Из всего вышесказанного следует, что язык – гораздо менее устойчивое явление, чем предполагали классические структуралисты. Вместо того чтобы быть чётко определённой, ясно выделяемой структурой, содержащей симметричные соединения означающих и означаемых, он походит скорее на расползающуюся бесконечную сеть, где идет постоянный обмен и циркуляция элементов, где ни один элемент не определяется полностью и любой элемент вызывает изменения и оставляет след на всех остальных элементах. Если дело обстоит именно так, то это серьёзный удар по надёжным традиционным теориям значения. Ведь такого рода теории считали функцией знаков отражение или внутреннего опыта, или объектов реального мира, с целью "показать" чьи-то мысли и переживания или описать, как выглядит реальность. Мы уже рассмотрели некоторые из проблем, связанные с идеей "репрезентации" в нашей предыдущей беседе о структурализме, но сейчас возникают новые затруднения. Для теории, которую я только что обрисовал, ничто полностью не представлено в знаках: убеждение, что я могу быть полностью представлен в том, что говорю или пишу, является иллюзией, так как использование знаков всегда влечёт за собой то, что мои значения так или иначе распределены, разделены и никогда не соответствуют сами себе. В действительности иллюзия – не только мои значения, но и я сам, так как язык – это, скорее, нечто, из чего я составлен, чем инструмент, который я использую. Идея о том, что я существую как стабильная и единая сущность, также является фикцией. Я не только никогда не смогу быть полностью представлен другим, но и никогда не могу полностью предстать даже перед самим собой. Когда я пытаюсь понять собственный разум или постичь свою душу, мне также необходимы знаки, и из этого следует, что я никогда не узнаю на опыте "полноту единения" с самим собой. Это не значит, что я обладаю чистыми, безукоризненными значениями, суждениями или опытом, которые только затем искажаются и преломляются в некорректном посредничестве языка. Поскольку язык – сам воздух, которым я дышу, у меня никогда не может быть полностью чистых, безукоризненных значений или опыта.

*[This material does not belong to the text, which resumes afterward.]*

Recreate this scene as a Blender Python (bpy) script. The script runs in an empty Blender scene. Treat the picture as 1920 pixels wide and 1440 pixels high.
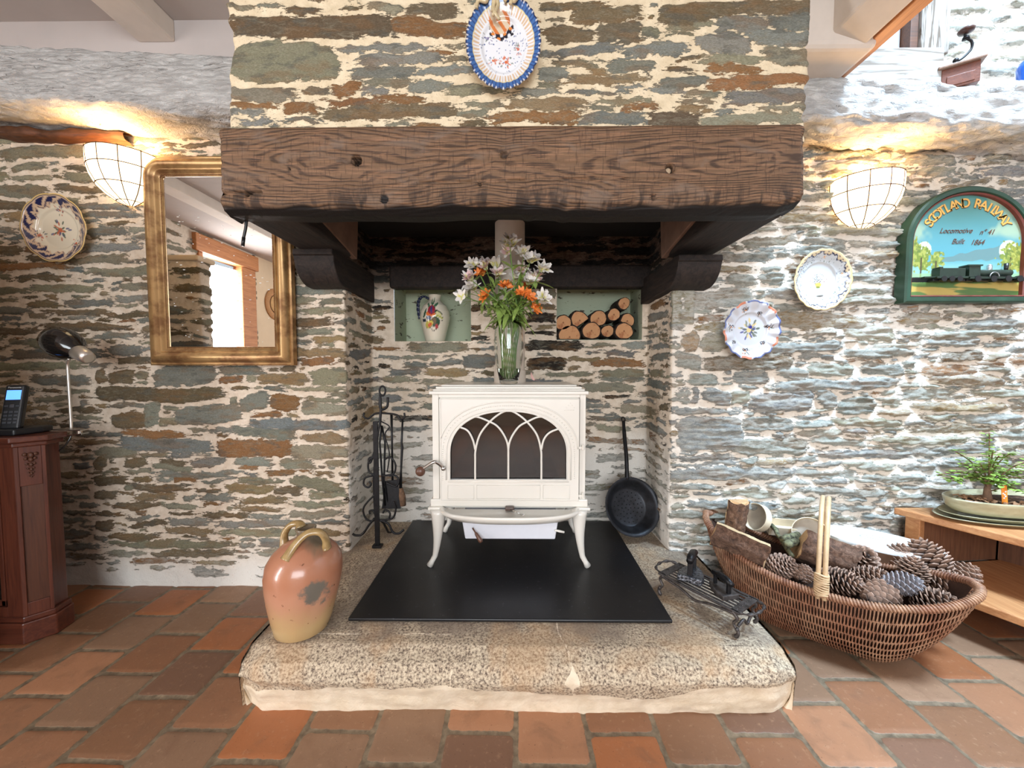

Я могу убедиться, что дело обстоит именно так, если прислушаюсь к собственному голосу, когда говорю, а не когда записываю свои мысли на бумагу. В акте говорения кажется, что мое "совпадение" с собой разительно отличается от того, что происходит, когда я пишу. Сказанные мною слова немедленно предстают перед моим сознанием, и мой голос становится их сокровенным, непосредственным медиумом. Наоборот, в процессе письма мои смыслы кажутся освободившимися из-под моего контроля: я совершаю свои размышления через обезличенное посредничество письменных знаков, и так как письменный текст обладает прочным материальным существованием, он всегда может быть передан другому лицу, воспроизведен, процитирован и использован способами, которые я не могу предвидеть и предполагать. Кажется, что письмо лишает меня моего бытия: это вторичный способ коммуникации, бледная, механистическая копия речи, и, таким образом, оно всегда отделено от моего сознания. Вот почему западная философская традиция, от Платона до Леви-Стросса, заклеймила письмо как всего лишь безжизненную, отчуждённую форму выражения и всецело прославляла живой голос. За этим предубеждением лежит специфический "мужской" взгляд: мужчина способен самопроизвольно создавать и выражать собственные значения, чтобы полностью овладеть собой и контролировать язык как прозрачную среду своего внутреннего бытия. Очевидный недостаток этой теории состоит в том, что "живой голос" на самом деле так же материален, как и печатный текст; произнесённые знаки, точно так же как и написанные, функционируют при помощи процессов различия и разделения, поэтому говорение может быть точно так же названо формой письма, как и письмо – формой говорения.